··· GIVEN DATA ···

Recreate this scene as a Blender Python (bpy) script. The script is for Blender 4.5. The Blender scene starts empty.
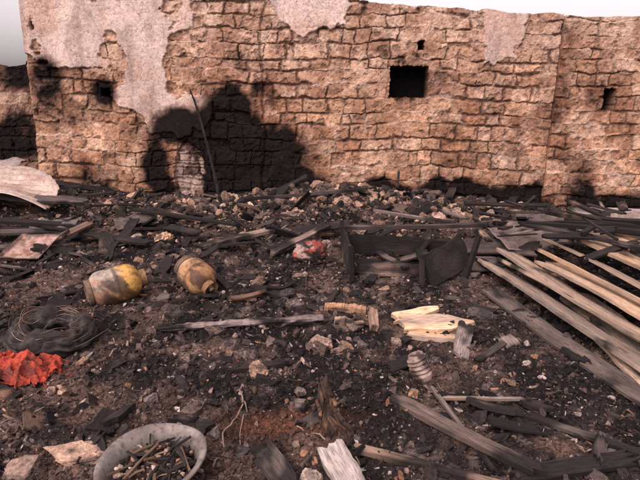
import bpy, math, random
import numpy as np
from mathutils import Vector, Matrix, Euler
R=np.random.default_rng(7); random.seed(7)
scene=bpy.context.scene
# ---------------------------------------------------------------- noise
def hsh(ix,iy,seed):
    h=(ix.astype(np.int64)*374761393+iy.astype(np.int64)*668265263+seed*1442695041)&0xFFFFFFFF
    h=((h^(h>>13))*1274126177)&0xFFFFFFFF
    h=((h^(h>>16))*2246822519)&0xFFFFFFFF
    h=h^(h>>15)
    return (h&0xFFFFFF)/float(0xFFFFFF)
def vn(x,y,seed=0):
    x=np.asarray(x,float); y=np.asarray(y,float)
    ix=np.floor(x); iy=np.floor(y); fx=x-ix; fy=y-iy
    fx=fx*fx*(3-2*fx); fy=fy*fy*(3-2*fy)
    a=hsh(ix,iy,seed); b=hsh(ix+1,iy,seed); c=hsh(ix,iy+1,seed); d=hsh(ix+1,iy+1,seed)
    return (a*(1-fx)+b*fx)*(1-fy)+(c*(1-fx)+d*fx)*fy
def fbm(x,y,o=4,seed=0):
    s=0; a=.5; t=0
    for i in range(o):
        s=s+a*vn(x*(2**i)+17.3*i,y*(2**i)+9.1*i,seed+i*31); t+=a; a*=.5
    return s/t
def sst(a,b,x):
    t=np.clip((x-a)/(b-a),0,1); return t*t*(3-2*t)
def mix(a,b,t):
    t=np.asarray(t)[...,None]; return a*(1-t)+np.asarray(b)*t
# ---------------------------------------------------------------- materials
def mat_col(name,rough=.9,metal=0.,nscale=40.,lo=.6,hi=1.35,bump=.4,bscale=90.,stretch=None,uv=False,dist=.01,pits=0.,pscale=70.):
    m=bpy.data.materials.new(name); m.use_nodes=True; nt=m.node_tree; N=nt.nodes; L=nt.links
    bs=N['Principled BSDF']; bs.inputs['Roughness'].default_value=rough; bs.inputs['Metallic'].default_value=metal
    bs.inputs['Specular IOR Level'].default_value=.15
    at=N.new('ShaderNodeAttribute'); at.attribute_name='Col'
    tc=N.new('ShaderNodeTexCoord'); mp=N.new('ShaderNodeMapping')
    L.new(tc.outputs['UV' if uv else 'Object'],mp.inputs['Vector'])
    if stretch: mp.inputs['Scale'].default_value=stretch
    n1=N.new('ShaderNodeTexNoise'); n1.inputs['Scale'].default_value=nscale; n1.inputs['Detail'].default_value=7; n1.inputs['Roughness'].default_value=.7
    L.new(mp.outputs[0],n1.inputs['Vector'])
    mr=N.new('ShaderNodeMapRange'); mr.inputs['From Min'].default_value=.3; mr.inputs['From Max'].default_value=.7
    mr.inputs['To Min'].default_value=lo; mr.inputs['To Max'].default_value=hi; L.new(n1.outputs['Fac'],mr.inputs['Value'])
    fac=mr.outputs[0]
    if pits>0:
        n3=N.new('ShaderNodeTexNoise'); n3.inputs['Scale'].default_value=pscale; n3.inputs['Detail'].default_value=3; L.new(mp.outputs[0],n3.inputs['Vector'])
        m3=N.new('ShaderNodeMapRange'); m3.inputs['From Min'].default_value=.36; m3.inputs['From Max'].default_value=.46
        m3.inputs['To Min'].default_value=1-pits; m3.inputs['To Max'].default_value=1.; L.new(n3.outputs['Fac'],m3.inputs['Value'])
        mm=N.new('ShaderNodeMath'); mm.operation='MULTIPLY'; L.new(fac,mm.inputs[0]); L.new(m3.outputs[0],mm.inputs[1]); fac=mm.outputs[0]
    vm=N.new('ShaderNodeVectorMath'); vm.operation='SCALE'; L.new(at.outputs['Color'],vm.inputs[0]); L.new(fac,vm.inputs['Scale'])
    L.new(vm.outputs[0],bs.inputs['Base Color'])
    n2=N.new('ShaderNodeTexNoise'); n2.inputs['Scale'].default_value=bscale; n2.inputs['Detail'].default_value=5; n2.inputs['Roughness'].default_value=.7
    L.new(mp.outputs[0],n2.inputs['Vector'])
    bp=N.new('ShaderNodeBump'); bp.inputs['Strength'].default_value=bump; bp.inputs['Distance'].default_value=dist
    L.new(n2.outputs['Fac'],bp.inputs['Height']); L.new(bp.outputs[0],bs.inputs['Normal'])
    return m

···

> [INSTRUCTIONS FOR THE TASK] Leaving the pictures aside, transcribe the entire listing exactly.

> [IN RESPONSE]
Recreate this scene as a Blender Python (bpy) script. The script is for Blender 4.5. The Blender scene starts empty.
import bpy, math, random
import numpy as np
from mathutils import Vector, Matrix, Euler
R=np.random.default_rng(7); random.seed(7)
scene=bpy.context.scene
# ---------------------------------------------------------------- noise
def hsh(ix,iy,seed):
    h=(ix.astype(np.int64)*374761393+iy.astype(np.int64)*668265263+seed*1442695041)&0xFFFFFFFF
    h=((h^(h>>13))*1274126177)&0xFFFFFFFF
    h=((h^(h>>16))*2246822519)&0xFFFFFFFF
    h=h^(h>>15)
    return (h&0xFFFFFF)/float(0xFFFFFF)
def vn(x,y,seed=0):
    x=np.asarray(x,float); y=np.asarray(y,float)
    ix=np.floor(x); iy=np.floor(y); fx=x-ix; fy=y-iy
    fx=fx*fx*(3-2*fx); fy=fy*fy*(3-2*fy)
    a=hsh(ix,iy,seed); b=hsh(ix+1,iy,seed); c=hsh(ix,iy+1,seed); d=hsh(ix+1,iy+1,seed)
    return (a*(1-fx)+b*fx)*(1-fy)+(c*(1-fx)+d*fx)*fy
def fbm(x,y,o=4,seed=0):
    s=0; a=.5; t=0
    for i in range(o):
        s=s+a*vn(x*(2**i)+17.3*i,y*(2**i)+9.1*i,seed+i*31); t+=a; a*=.5
    return s/t
def sst(a,b,x):
    t=np.clip((x-a)/(b-a),0,1); return t*t*(3-2*t)
def mix(a,b,t):
    t=np.asarray(t)[...,None]; return a*(1-t)+np.asarray(b)*t
# ---------------------------------------------------------------- materials
def mat_col(name,rough=.9,metal=0.,nscale=40.,lo=.6,hi=1.35,bump=.4,bscale=90.,stretch=None,uv=False,dist=.01,pits=0.,pscale=70.):
    m=bpy.data.materials.new(name); m.use_nodes=True; nt=m.node_tree; N=nt.nodes; L=nt.links
    bs=N['Principled BSDF']; bs.inputs['Roughness'].default_value=rough; bs.inputs['Metallic'].default_value=metal
    bs.inputs['Specular IOR Level'].default_value=.15
    at=N.new('ShaderNodeAttribute'); at.attribute_name='Col'
    tc=N.new('ShaderNodeTexCoord'); mp=N.new('ShaderNodeMapping')
    L.new(tc.outputs['UV' if uv else 'Object'],mp.inputs['Vector'])
    if stretch: mp.inputs['Scale'].default_value=stretch
    n1=N.new('ShaderNodeTexNoise'); n1.inputs['Scale'].default_value=nscale; n1.inputs['Detail'].default_value=7; n1.inputs['Roughness'].default_value=.7
    L.new(mp.outputs[0],n1.inputs['Vector'])
    mr=N.new('ShaderNodeMapRange'); mr.inputs['From Min'].default_value=.3; mr.inputs['From Max'].default_value=.7
    mr.inputs['To Min'].default_value=lo; mr.inputs['To Max'].default_value=hi; L.new(n1.outputs['Fac'],mr.inputs['Value'])
    fac=mr.outputs[0]
    if pits>0:
        n3=N.new('ShaderNodeTexNoise'); n3.inputs['Scale'].default_value=pscale; n3.inputs['Detail'].default_value=3; L.new(mp.outputs[0],n3.inputs['Vector'])
        m3=N.new('ShaderNodeMapRange'); m3.inputs['From Min'].default_value=.36; m3.inputs['From Max'].default_value=.46
        m3.inputs['To Min'].default_value=1-pits; m3.inputs['To Max'].default_value=1.; L.new(n3.outputs['Fac'],m3.inputs['Value'])
        mm=N.new('ShaderNodeMath'); mm.operation='MULTIPLY'; L.new(fac,mm.inputs[0]); L.new(m3.outputs[0],mm.inputs[1]); fac=mm.outputs[0]
    vm=N.new('ShaderNodeVectorMath'); vm.operation='SCALE'; L.new(at.outputs['Color'],vm.inputs[0]); L.new(fac,vm.inputs['Scale'])
    L.new(vm.outputs[0],bs.inputs['Base Color'])
    n2=N.new('ShaderNodeTexNoise'); n2.inputs['Scale'].default_value=bscale; n2.inputs['Detail'].default_value=5; n2.inputs['Roughness'].default_value=.7
    L.new(mp.outputs[0],n2.inputs['Vector'])
    bp=N.new('ShaderNodeBump'); bp.inputs['Strength'].default_value=bump; bp.inputs['Distance'].default_value=dist
    L.new(n2.outputs['Fac'],bp.inputs['Height']); L.new(bp.outputs[0],bs.inputs['Normal'])
    return m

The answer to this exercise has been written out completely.